NINER: What would you do if you didn’t work for Niner and funds were not an issue?

A mountain bike rider jumps a bike off of a rock ledge.
A little Fort Collins air time. Anthony on a recent photo and video shoot.

ANTHONY: I would make sure my mom had a nice house to live in. And my friends, I’d help set them up in some sort of income generating business. Then I’d buy like a van, not a new one, but like a shitty 70’s Ford Econoline van and I’ve fix it up and drive it all over the country. I’d just go from place to place, find good local food and plug in. But the last time I didn’t have a job I started to go a little crazy so I’d probably go in and volunteer to work at different bike shops.

NINER: In the cycling world, who would you like to meet and go ride with?
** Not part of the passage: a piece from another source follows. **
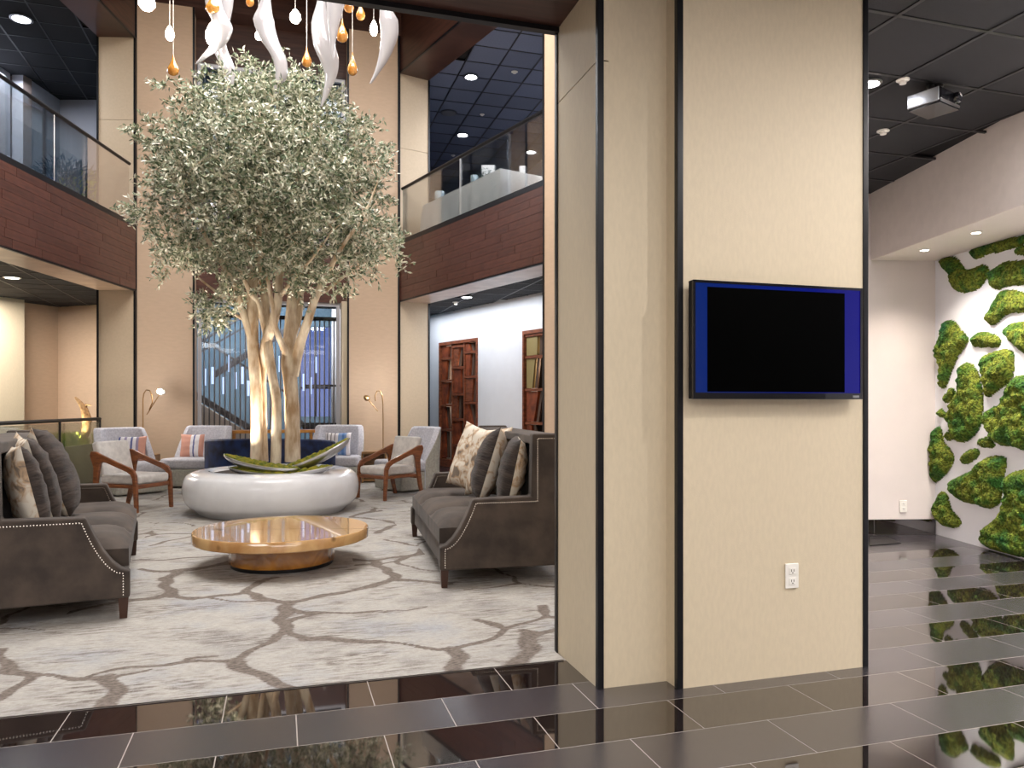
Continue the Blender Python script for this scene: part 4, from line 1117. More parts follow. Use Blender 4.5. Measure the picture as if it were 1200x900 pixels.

What would you ask that person/

ANTHONY: I’ve always admired Brendan Fairclough as a rider. His style is unique. He shreds and the best part is that he always looks like he’s having a blast while he’s riding. It’d be rad to get out on the trail with him and maybe bet a few pointers.

NINER: What piece of bike gear can you not live without?

ANTHONY: I’m pretty particular about handlebars and grips. I don’t like cushy grips. I like the feedback I get from the trail with thin grips. I know there’s a trade-off but I really pay attention to my bars and grips.

A person stand looking out over a city from atop a ridgeline. A bike leans against a picnic table.
Looking over the city. A little overnight bikepacking adventure.

NINER: If you had to choose between bowling, mini-golf or disc golf, which would it be?

ANTHONY: Bowling all day long. No question about it. In high school we had this thing. We had dollar bowling for high school students. We went every Tuesday and Thursday night. We got pretty decent. I like bowling a lot.

NINER: If you could improve one skill on the mountain bike, what would it be?

ANTHONY: I think the one area where I’m really lacking is confident cornering. I’m definitely a bit of a uni-turner. I feel like I can turn left a lot better than I can turn right.